Now, we live in a loft-style apartment with an open floor plan and high ceilings.  It’s a somewhat big, imposing space.  To see this little, brown, fluffy guy amble curiously through this environment, head looking side to side, even-paced like a seasoned tourist, toes gently clacking on the floor – this image had to be one of only a few potential images that purely conveyed this elusive sense of goodness.  A harmless herbivore, gentle even relative to his own species, ticking comfortably through a world too cold and too big to truly deserve him, just to know it a bit better, to get a deeper picture before his time was up; not oblivious but not garishly courageous – just wholly present, wholly expressive – this was almost too powerful to bear.

I tried to listen to Shostakovich’s Preludes and Fugues Op. 87 yesterday, but found the first prelude to be too painful.  The quiet, C major chords, so delicate and yet so enduring, written by a composer emotionally crushed by his environment, persistently evoked the image of Flaco traversing our wide floor, looking as content as I’ve ever seen him, a small but powerful representative of the love we inject into the indifferent universe in order to make living in it bearable, even beautiful.  That representative is sorely missed in this household.

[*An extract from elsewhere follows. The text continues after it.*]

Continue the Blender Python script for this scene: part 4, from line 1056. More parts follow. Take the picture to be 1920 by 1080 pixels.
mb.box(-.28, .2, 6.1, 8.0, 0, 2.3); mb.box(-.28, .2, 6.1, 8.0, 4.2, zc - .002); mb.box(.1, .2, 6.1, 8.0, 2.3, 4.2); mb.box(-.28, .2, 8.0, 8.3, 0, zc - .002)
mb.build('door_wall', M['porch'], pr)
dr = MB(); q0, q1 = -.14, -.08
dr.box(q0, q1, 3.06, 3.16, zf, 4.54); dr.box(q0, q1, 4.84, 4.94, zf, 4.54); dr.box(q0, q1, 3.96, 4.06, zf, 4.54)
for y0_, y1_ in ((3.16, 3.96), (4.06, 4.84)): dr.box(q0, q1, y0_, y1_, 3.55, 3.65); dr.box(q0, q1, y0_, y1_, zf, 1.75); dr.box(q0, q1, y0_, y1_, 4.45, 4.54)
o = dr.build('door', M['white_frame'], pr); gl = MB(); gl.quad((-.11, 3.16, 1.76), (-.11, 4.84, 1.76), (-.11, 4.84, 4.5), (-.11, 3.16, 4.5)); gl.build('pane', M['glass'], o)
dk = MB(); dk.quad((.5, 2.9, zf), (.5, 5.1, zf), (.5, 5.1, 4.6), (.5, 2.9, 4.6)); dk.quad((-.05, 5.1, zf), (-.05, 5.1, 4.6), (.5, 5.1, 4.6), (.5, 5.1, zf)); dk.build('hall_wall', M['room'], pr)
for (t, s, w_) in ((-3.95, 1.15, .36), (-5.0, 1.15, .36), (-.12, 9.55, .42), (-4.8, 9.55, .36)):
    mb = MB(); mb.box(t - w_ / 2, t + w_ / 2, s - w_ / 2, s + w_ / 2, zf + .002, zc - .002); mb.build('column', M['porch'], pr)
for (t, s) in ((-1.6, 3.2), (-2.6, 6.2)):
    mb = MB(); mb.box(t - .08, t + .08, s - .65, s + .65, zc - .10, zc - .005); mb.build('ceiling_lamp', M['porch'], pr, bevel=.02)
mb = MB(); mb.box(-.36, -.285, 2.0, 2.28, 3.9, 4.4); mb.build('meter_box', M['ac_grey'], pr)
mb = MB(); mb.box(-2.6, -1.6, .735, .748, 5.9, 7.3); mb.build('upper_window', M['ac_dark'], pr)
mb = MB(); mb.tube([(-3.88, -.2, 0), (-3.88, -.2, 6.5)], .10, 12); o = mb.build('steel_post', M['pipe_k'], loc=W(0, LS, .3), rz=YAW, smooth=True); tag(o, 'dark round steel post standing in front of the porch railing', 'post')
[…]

Flaco depicted in "The Chair", the carrying position in which he was most comfortable: hind legs and butt in one hand, front paws hanging over the other.

After almost losing a toe that had been wrapped in his own hair, Flaco rests with his bandaged foot

The patch of hair just below his nose was brighter than anywhere else. Here, the sun tries to engage with its earthly counterpart.

Goodbye, you little miracle. And thank you.